なお、売上収益に関しては、第2四半期ベースでは過去最高の数値となっている。
同社の収益構造は、メインとなるビジネスのターゲットが、企業ディスクロージャーとなるため、国内企業の多くが導入している3月決算が主戦場だ。
そして、3月期決算企業の株主総会・決算関連の受注が集中する第1四半期が通期売上収益の約4割を占める状況だ。
そうした意味で、上期の業績動向は実態を探るうえで重要になる。
さらに、安定した受注が見込める定期製品と市況に左右される非定期製品の売り上げ構成の割合は6:4となっており、業績のトレンドを把握するには、安定製品である決算や株主総会に絡んだビジネスに関して、新規開拓と既存顧客の案件拡充をいかに図るかがポイントになろう。
上期について事業別に見ると、稼ぎ頭である上場会社ディスクロージャー関連が、引き続き好調に推移した。
株主総会招集通知のカラー化の進展、招集通知の電子提供制度に対応するための定款変更に伴うページ数の増加などにより受注・単価とも増となっている。
また、働き方改革による根強い業務効率化ニーズに伴い開示書類作成アウトソーシングサービスが増加し、同事業の売上収益は、前年同期比5.9%増の7,640百万円となった。
上場会社IR関連等は、Webサービス、英文IRツールなどが好調に推移している。
とりわけ、2022年4月の東京証券取引所(以下、東証)の市場再編による効果が大きい。

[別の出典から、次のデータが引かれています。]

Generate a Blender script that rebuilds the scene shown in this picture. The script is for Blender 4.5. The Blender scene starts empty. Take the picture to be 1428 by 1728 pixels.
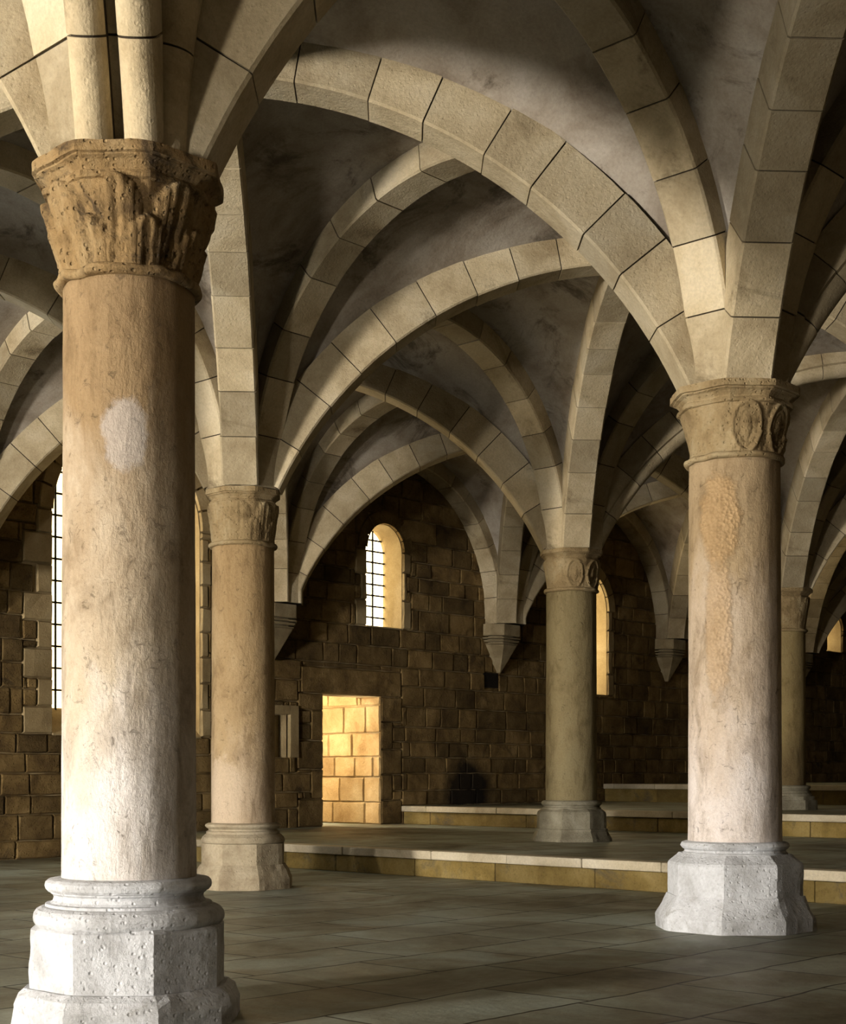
import bpy, bmesh, math, random
from mathutils import Vector, noise, Matrix
random.seed(7)
PI = math.pi
sc = bpy.context.scene
COL = sc.collection

# ------------------------------------------------------------------ camera, world, exposure
YAW = 47.0
cam_d = bpy.data.cameras.new('camera')
cam = bpy.data.objects.new('camera', cam_d)
COL.objects.link(cam)
cam.location = (0, 0, 1.285)
cam.rotation_euler = (PI/2, 0, -math.radians(YAW))
cam_d.sensor_fit = 'HORIZONTAL'
cam_d.sensor_width = 36
cam_d.lens = 2480/1428*36
cam_d.shift_y = 440/1428
cam_d.clip_end = 300
sc.camera = cam

w = bpy.data.worlds.new('world'); sc.world = w; w.use_nodes = True
w.node_tree.nodes['Background'].inputs[0].default_value = (0.55, 0.62, 0.6, 1)
w.node_tree.nodes['Background'].inputs[1].default_value = 0.004
sc.view_settings.view_transform = 'Standard'
sc.view_settings.look = 'None'
sc.view_settings.gamma = 1
sc.view_settings.exposure = 0.0
try:
    sc.cycles.max_bounces = 6
    sc.cycles.diffuse_bounces = 1
    sc.cycles.use_denoising = True
    sc.cycles.sample_clamp_indirect = 4
except Exception:
    pass
# strength and colour of the lit window panes (r, g, b, strength)
GLOW_END = (1.0, 0.955, 0.90, 560.0)      # tall windows of the end wall behind the camera
GLOW_SIDE = (1.0, 0.82, 0.50, 7.5)      # small windows of the far wall
GLOW_DOOR = (1.0, 0.88, 0.68, 78.0)  # passage window, and the added glowing pane in the passage end wall
GLOW_LEFT = (0.93, 0.98, 1.0, 5.5)       # tall window of the left wall, outside the frame

# ------------------------------------------------------------------ grid of the hall (metres)
XS = [-13.59, -7.52, -1.45, 4.62, 10.69, 16.75, 22.82, 28.89, 34.96, 41.03]
YS = [-6.17, 0.13, 6.43, 12.73, 19.03]
XEND, XFAR, YWALL, YNEAR = -14.0, 41.3, 19.2, -6.4
SPRING = 4.43
P1, P2, P3 = 0.32, 0.655, 1.035        # heights of the three platforms
S1, S2, S3 = 13.25, 20.02, 26.45       # where they begin

def floor_z(x):
    return 0.0 if x < S1 else P1 if x < S2 else P2 if x < S3 else P3

# ------------------------------------------------------------------ materials
def srgb(r, g, b):
    f = lambda c: ((c/255+0.055)/1.055)**2.4 if c/255 > 0.04045 else c/255/12.92
    return (f(r), f(g), f(b), 1)

class N:
    """small helper around a node tree"""
    def __init__(s, name):
        s.m = bpy.data.materials.new(name); s.m.use_nodes = True
        s.t = s.m.node_tree
        s.b = s.t.nodes['Principled BSDF']
    def n(s, typ, **k):
        nd = s.t.nodes.new(typ)
        for a, v in k.items():
            if a.startswith('i_'):
                key = a[2:]
                key = int(key) if key.isdigit() else key.replace('_', ' ')
                nd.inputs[key].default_value = v
            else:
                setattr(nd, a, v)
        return nd
    def l(s, a, b):
        s.t.links.new(a, b)
    def coord(s, scale=(1, 1, 1), kind='Object'):
        c = s.n('ShaderNodeTexCoord'); mp = s.n('ShaderNodeMapping')
        mp.inputs['Scale'].default_value = scale
        s.l(c.outputs[kind], mp.inputs['Vector']); return mp.outputs[0]
    def noise(s, vec, scale, detail=6, rough=0.6, dist=0.0):
        nd = s.n('ShaderNodeTexNoise', i_Scale=scale, i_Detail=detail, i_Roughness=rough, i_Distortion=dist)
        s.l(vec, nd.inputs['Vector']); return nd.outputs['Fac']
    def ramp(s, fac, stops):
        r = s.n('ShaderNodeValToRGB'); e = r.color_ramp.elements
        while len(e) < len(stops): e.new(0.5)
        for el, (p, c) in zip(e, stops):
            el.position = p; el.color = c if len(c) == 4 else (*c, 1)
        s.l(fac, r.inputs[0]); return r.outputs[0]
    def mix(s, fac, a, b, typ='MIX'):
        m = s.n('ShaderNodeMix', data_type='RGBA', blend_type=typ)
        for sock, v in ((m.inputs[0], fac), (m.inputs[6], a), (m.inputs[7], b)):
            if hasattr(v, 'is_linked') or hasattr(v, 'links'): s.l(v, sock)
            else: sock.default_value = v
        return m.outputs[2]
    def math(s, op, a, b=None, c=None, clamp=False):
        m = s.n('ShaderNodeMath', operation=op, use_clamp=clamp)
        for i, v in enumerate((a, b, c)):
            if v is None: continue
            if hasattr(v, 'links'): s.l(v, m.inputs[i])
            else: m.inputs[i].default_value = v
        return m.outputs[0]
    def bump(s, h, strength=0.5, dist=0.02, prev=None):
        b = s.n('ShaderNodeBump', i_Strength=strength, i_Distance=dist)
        s.l(h, b.inputs['Height'])
        if prev is not None: s.l(prev, b.inputs['Normal'])
        return b.outputs[0]
    def done(s, col, rough=0.85, normal=None):
        s.l(col, s.b.inputs['Base Color']) if hasattr(col, 'links') else setattr(s.b.inputs['Base Color'], 'default_value', col)
        s.b.inputs['Roughness'].default_value = rough
        s.b.inputs['Specular IOR Level'].default_value = 0.25
        if normal is not None: s.l(normal, s.b.inputs['Normal'])
        return s.m

def stone(name, c1, c2, c3, scale=1.5, bump=0.5, tone=0.5, stain=None, stain_lo=0.56, stretch=(1, 1, 1), pits=0.3, rough=0.85, soot_and_shade=None):
    s = N(name); v = s.coord(stretch)
    a = s.noise(v, scale, 8, 0.62, 0.4)
    col = s.ramp(a, [(0.3, c1), (0.5, c2), (0.7, c3)])
    at = s.n('ShaderNodeAttribute', attribute_name='tone')
    t = s.math('MULTIPLY_ADD', at.outputs['Fac'], tone, 1-tone/2)
    tc = s.n('ShaderNodeCombineColor')
    for i in range(3): s.l(t, tc.inputs[i])
    col = s.mix(1.0, col, tc.outputs[0], 'MULTIPLY')
    if stain is not None:
        st = s.noise(v, scale*0.8, 10, 0.75, 0.8)
        f = s.ramp(st, [(stain_lo, (0, 0, 0)), (stain_lo+0.1, (1, 1, 1))])
        col = s.mix(s.math('MULTIPLY', f, 0.75), col, stain)
    fine = s.noise(v, 38, 6, 0.7)
    col = s.mix(0.35, col, s.ramp(fine, [(0.3, (0.45, 0.45, 0.45)), (0.6, (1, 1, 1))]), 'MULTIPLY')
    med = s.noise(v, 9, 8, 0.7)
    if soot_and_shade:
        cx, cy, cz, hw, hh = soot_and_shade
        mp = s.n('ShaderNodeMapping'); mp.inputs['Location'].default_value = (-cx/hw, 0, -cz/hh); mp.inputs['Scale'].default_value = (1/hw, 0.0, 1/hh)
        s.l(v, mp.inputs['Vector']); ln = s.n('ShaderNodeVectorMath', operation='LENGTH'); s.l(mp.outputs[0], ln.inputs[0])
        d = s.math('ADD', ln.outputs['Value'], s.math('MULTIPLY_ADD', s.noise(v, 2.5, 6, 0.6), 0.9, -0.45))
        col = s.mix(s.ramp(d, [(0.55, (0.93,)*3), (1.0, (0, 0, 0))]), col, srgb(18, 15, 12))
    vo = s.n('ShaderNodeTexVoronoi', i_Scale=26.0); s.l(v, vo.inputs['Vector'])
    pit = s.ramp(vo.outputs['Distance'], [(0.1, (0, 0, 0)), (0.28, (1, 1, 1))])
    h = s.math('ADD', s.math('MULTIPLY', fine, 0.4), med)
    h = s.math('ADD', h, s.math('MULTIPLY', pit, pits))
    return s.done(col, rough, s.bump(h, bump, 0.03))

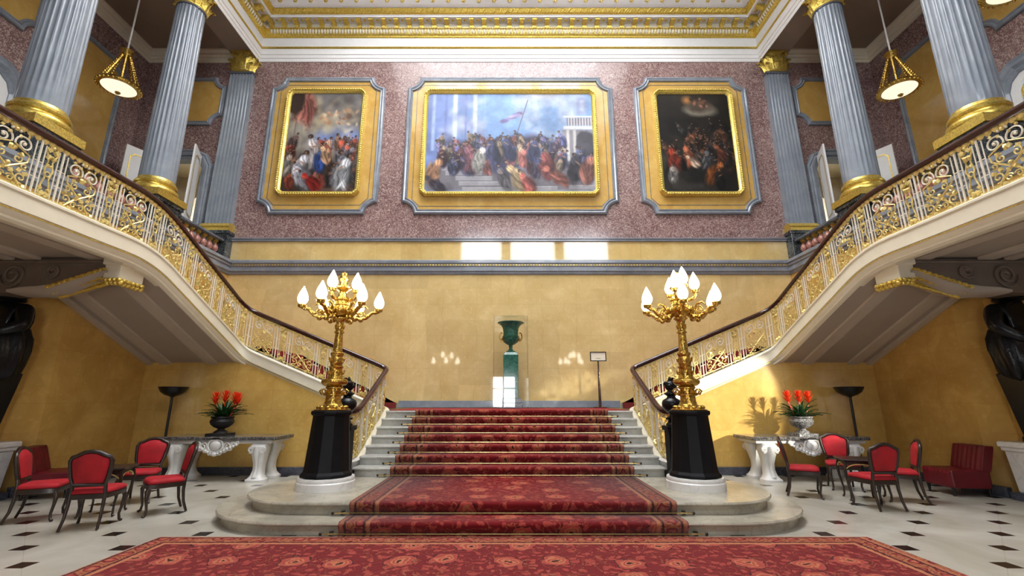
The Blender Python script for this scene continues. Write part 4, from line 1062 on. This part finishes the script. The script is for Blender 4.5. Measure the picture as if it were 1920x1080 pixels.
    V = [((0, 0, 1.5), (.40, .30)), ((0, 0, 1.75), (.38, .28)), ((0, 0, 2.05), (.44, .30)), ((0, -.02, 2.28), (.22, .2)), ((0, -.06, 2.38), (.13, .13)), ((0, -.1, 2.52), (.15, .17)), ((0, -.1, 2.66), (.11, .12)),
         ((.36, -.02, 2.18), .15), ((.50, -.12, 1.9), .12), ((.30, -.30, 1.78), .095), ((.1, -.36, 1.8), .075),
         ((-.36, -.02, 2.18), .15), ((-.50, -.1, 1.88), .12), ((-.28, -.30, 1.66), .095), ((-.06, -.36, 1.7), .075)]
    E_ = [(0,1), (1,2), (2,3), (3,4), (4,5), (5,6), (2,7), (7,8), (8,9), (9,10), (2,11), (11,12), (12,13), (13,14)]
    skin_figure('body', V, E_, 'bronze', h)
    b = MB()   # hood and cushion under the beam
    b.lathe([(.2, 2.45), (.26, 2.5), (.25, 2.56), (.3, 2.58), (.3, 2.62), (.2, 2.62)], 16, (0, -.02, -.13)); b.build('headpiece', 'bronze', h, smooth=40)

# ------------------------------------------------------------------ torchères on pedestals, urn finials
def urn_profile(): return [(.02, 0), (.12, 0), (.12, .03), (.06, .06), (.05, .09), (.12, .15), (.165, .22), (.17, .28), (.15, .33), (.08, .37), (.07, .40), (.11, .43), (.11, .45), (.06, .48), (.055, .5)]
for s, px in ((-1, -2.80), (1, 2.84)):
    sd = SIDE[s]
    p = thing('lamp_pedestal', 'round black stone pedestal on a white marble ring, %s of the stairs' % sd, 'pedestal', (px, 7.45, 2*R9))
    b = MB(); b.lathe([(.43, 0), (.43, .10), (.415, .115), (.42, .14), (.41, .165), (.36, .17)], 48); b.build('marble_ring', 'whitemarble', p, smooth=40)
    b = MB(); b.lathe([(.36, .165), (.385, .18), (.38, .21), (.345, .25), (.335, .28), (.275, 1.04), (.275, 1.06), (.30, 1.07), (.31, 1.10), (.305, 1.13), (.29, 1.135)], 12); b.build('drum', 'black', p, smooth=20, bevel=.004)
    zc = 2*R9+1.135
    t = thing('candelabrum', 'tall gilt bronze candelabrum with white flame bulbs, %s of the stairs' % sd, 'lamp', (px, 7.45, zc))
    b = MB(); b.lathe([(.27, 0), (.275, .015), (.24, .03), (.22, .05), (.16, .07), (.13, .11), (.13, .13)], 32)
    for k in range(12): a = 2*PI*k/12; b.sphere((.2*math.cos(a), .2*math.sin(a), .05), (.05, .05, .03), 8, 5)
    b.build('foot', 'bronze_gilt', t, smooth=50)
    b = MB()
    b.lathe([(.12, .11), (.115, .22), (.15, .23), (.15, .25), (.11, .26), (.11, .33), (.13, .34), (.13, .36), (.115, .37), (.17, .39), (.2, .42), (.205, .45), (.19, .48), (.12, .50),
             (.115, .52), (.10, .62), (.10, .66), (.12, .68), (.085, .70), (.10, .74), (.105, .80), (.085, .84), (.105, .88), (.105, .90), (.075, .92), (.068, 1.08), (.06, 1.22), (.08, 1.23), (.08, 1.25), (.062, 1.26), (.062, 1.40), (.07, 1.43), (.11, 1.46), (.11, 1.48), (.06, 1.50)], 28)
    for zz, rr, nn in ((.30, .12, 8), (.6, .11, 8), (.80, .10, 8), (1.34, .06, 8)):
        for k in range(nn): a = 2*PI*k/nn; b.tube([(rr*math.cos(a), rr*math.sin(a), zz-.04), (rr*1.15*math.cos(a), rr*1.15*math.sin(a), zz), (rr*1.3*math.cos(a), rr*1.3*math.sin(a), zz+.03)], [.02, .018, .006], 5)
    for k in range(6):
        a = 2*PI*k/6
        b.tube([(.11*math.cos(a), .11*math.sin(a), .27), (.2*math.cos(a), .2*math.sin(a), .25), (.23*math.cos(a), .23*math.sin(a), .3), (.19*math.cos(a), .19*math.sin(a), .33)], .015, 5)
    b.build('stem', 'bronze_gilt', t, smooth=45)
    b = MB(); b.lathe([(.06, 1.48), (.09, 1.5), (.16, 1.54), (.2, 1.60), (.19, 1.66), (.12, 1.70), (.12, 1.76), (.15, 1.78), (.15, 1.81), (.08, 1.83), (.055, 1.92), (.10, 1.95), (.14, 1.98), (.14, 2.0), (.07, 2.02), (.06, 2.08), (.09, 2.14), (.07, 2.18), (.05, 2.2), (.06, 2.24), (.02, 2.27), (.005, 2.28)], 24)
    for k in range(10): a = 2*PI*k/10; b.sphere((.19*math.cos(a), .19*math.sin(a), 1.6), (.05, .05, .07), 7, 5)
    b.build('vase', 'bronze_gilt', t, smooth=45)
    angs = [(200, .60, 1.66), (140, .60, 1.66), (80, .60, 1.66), (20, .60, 1.66), (-40, .60, 1.66), (-100, .60, 1.66)] if s < 0 else [(195, .60, 1.66), (135, .60, 1.66), (75, .60, 1.66), (10, .60, 1.66), (-45, .60, 1.66), (-105, .60, 1.66)]
    ups = [(250, .26, 1.93), (-15, .26, 1.93), (110, .26, 1.93)] if s < 0 else [(240, .26, 1.93), (-25, .26, 1.93), (-85, .2, 2.0), (100, .26, 1.93)]
    for deg, rad, zb in angs+ups:
        a = math.radians(deg); ca, sa = math.cos(a), math.sin(a); low = rad > .5
        b = MB()
        if low:
            pts = [(.1, 1.56), (.2, 1.50), (.3, 1.47), (.4, 1.50), (.46, 1.56), (.50, 1.60), (.55, 1.60), (.60, 1.62), (.60, 1.66)]
        else: pts = [(.08, zb-.12), (.15, zb-.16), (rad-.04, zb-.14), (rad, zb-.08), (rad, zb)]
        b.tube([(d*ca, d*sa, z) for d, z in pts], [.03]*(len(pts)-2)+[.026, .03], 7)
        c = (rad*ca, rad*sa, zb-.02); b.lathe([(.02, -.03), (.06, -.02), (.065, 0), (.07, .02), (.055, .04), (.05, .045)], 14, c)
        if low:
            for d, z, r in ((.22, 1.47, .05), (.32, 1.46, .045), (.41, 1.53, .04)): b.sphere((d*ca, d*sa, z), (r, r, r*.9), 7, 5)
            q = [(.32+.055*(1-i/12)*math.cos(i*.8), 1.56+.055*(1-i/12)*math.sin(i*.8)) for i in range(12)]; b.tube([(d*ca, d*sa, z) for d, z in q], .014, 5)
            b.tube([(.25*ca, .25*sa, 1.6), (.3*ca, .3*sa, 1.68), (.38*ca, .38*sa, 1.7), (.42*ca, .42*sa, 1.66)], [.02, .02, .016, .01], 5)
        ar = b.build('arm', 'bronze_gilt', t, smooth=45)
        MB().lathe([(.042, .02), (.068, .05), (.083, .09), (.081, .13), (.064, .185), (.042, .235), (.02, .28), (.006, .31)], 18, (rad*ca, rad*sa, zb)).build('bulb', 'bulb', ar, smooth=60)
    pl = thing('urn_plinth', 'square black plinth behind the %s lamp pedestal' % sd, 'plinth', (s*2.87, 8.30, 2*R9))
    b = MB(); b.box(-.17, .17, -.17, .17, 0, .12); b.box(-.13, .13, -.13, .13, .12, .78); b.box(-.16, .16, -.16, .16, .78, .86); b.build('block', 'black', pl, bevel=.012)
    b = MB(); b.lathe([(.11, .86), (.13, .88), (.09, .92), (.08, .96)], 16); b.build('neck', 'black', pl, smooth=40)
    u = thing('black_urn', 'black lidded urn with knop standing behind the %s candelabrum' % sd, 'urn', (s*2.87, 8.30, 2*R9+.962))
    MB().lathe(urn_profile(), 24).build('vase', 'bronze', u, smooth=45)
    b = MB(); b.lathe([(.06, .5), (.085, .53), (.10, .58), (.09, .63), (.05, .66), (.02, .67)], 16)
    for k in range(6): a = k*1.05; b.sphere((.08*math.cos(a), .08*math.sin(a), .57+.05*(k % 2)), .04, 7, 5)
    b.lathe([(.03, .66), (.035, .69), (.02, .72), (.004, .74)], 10)
    b.build('lid', 'bronze', u, smooth=45)

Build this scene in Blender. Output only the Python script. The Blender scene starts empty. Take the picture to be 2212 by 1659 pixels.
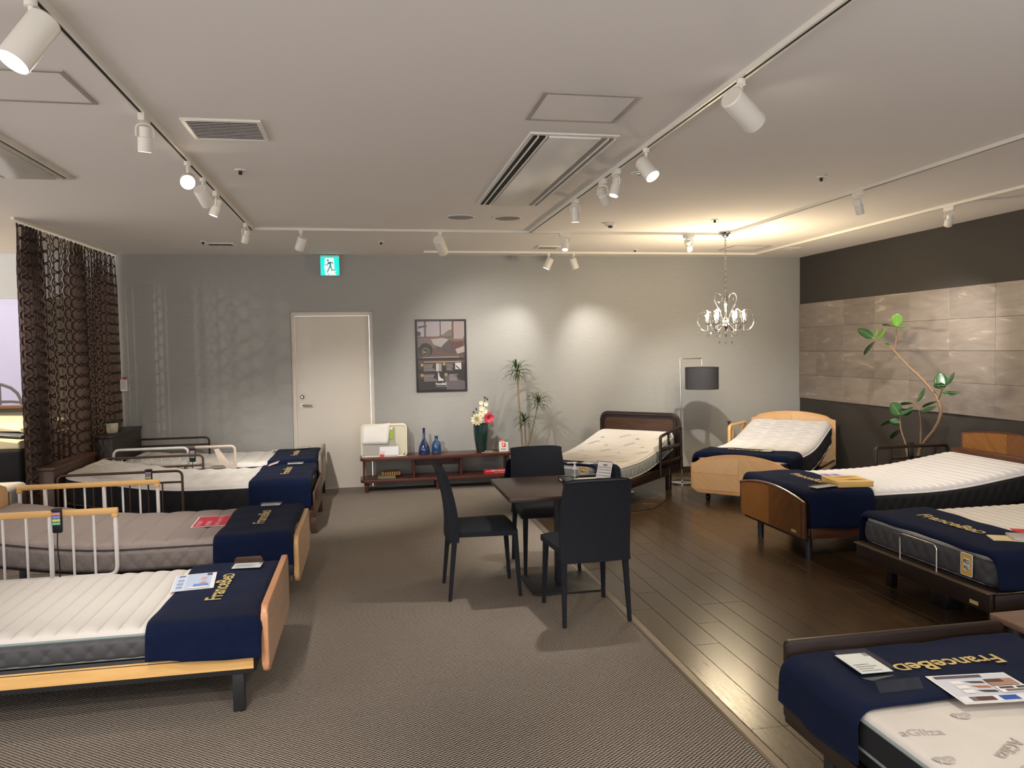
import bpy, bmesh, math, random
import numpy as np
from mathutils import Vector, Matrix
random.seed(7); rng = np.random.default_rng(7)
PI = math.pi
S = bpy.context.scene
COL = S.collection

# ------------------------------------------------------------ camera, world, exposure
CAMM = [[0.982407, -0.185958, -0.017205], [-0.02529, -0.041195, -0.998831], [0.185032, 0.981694, -0.045174]]
cam = bpy.data.cameras.new('camera'); camo = bpy.data.objects.new('camera', cam); COL.objects.link(camo)
cam.lens = 27.0325; cam.sensor_width = 36.0; cam.sensor_fit = 'HORIZONTAL'; cam.clip_start = 0.05; cam.clip_end = 60
_r, _d, _f = CAMM
camo.matrix_world = Matrix(((_r[0], -_d[0], -_f[0], 0), (_r[1], -_d[1], -_f[1], 0), (_r[2], -_d[2], -_f[2], 1.60), (0, 0, 0, 1)))
S.camera = camo
w = bpy.data.worlds.new('world'); S.world = w; w.use_nodes = True
w.node_tree.nodes['Background'].inputs[0].default_value = (1.0, 0.955, 0.93, 1)
w.node_tree.nodes['Background'].inputs[1].default_value = 1.6
S.view_settings.view_transform = 'Standard'; S.view_settings.look = 'None'
S.view_settings.exposure = 0.42; S.view_settings.gamma = 1.0; S.view_settings.use_curve_mapping = False
S.cycles.use_denoising = True
S.cycles.max_bounces = 8; S.cycles.diffuse_bounces = 6; S.cycles.glossy_bounces = 4
S.cycles.transparent_max_bounces = 16; S.cycles.transmission_bounces = 6
S.cycles.caustics_reflective = False; S.cycles.caustics_refractive = False
S.cycles.sample_clamp_indirect = 4.0
WARM = (1.0, 0.86, 0.69); NEUT = (1.0, 0.93, 0.845)
SPOT_W = 0.80            # overall strength of the track spotlights
CEIL = 2.72; BACK = 9.14; RIGHT = 5.54

# ------------------------------------------------------------ materials
MATS = {}
def lin(c):
    return tuple(((v/255.0)/12.92 if v/255.0 <= .04045 else ((v/255.0+.055)/1.055)**2.4) for v in c) + (1.0,)
def newmat(name):
    m = bpy.data.materials.new(name); m.use_nodes = True
    n = m.node_tree.nodes; l = m.node_tree.links
    return m, n, l, n['Principled BSDF']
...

プライム市場の創設により、同市場に上場する企業は海外投資家向けディスクロージャー拡充が必須となるため、コーポレートガバナンス・コード適用によるビジネスが広がっている。
さらに、株主総会のビジュアル化サービスのニーズにより、バーチャル株主総会支援サービスに引き合いが活発化しているという。
同事業は、前年同期比8.4%増の4,423百万円と伸長した。
他方、前年同期に続いて金融商品ディスクロージャー関連は苦戦した。
もともと金融市場の動向に左右されやすく、市況製品的な性格が強い部門だが、昨今のドル高/円安の影響を受けたという。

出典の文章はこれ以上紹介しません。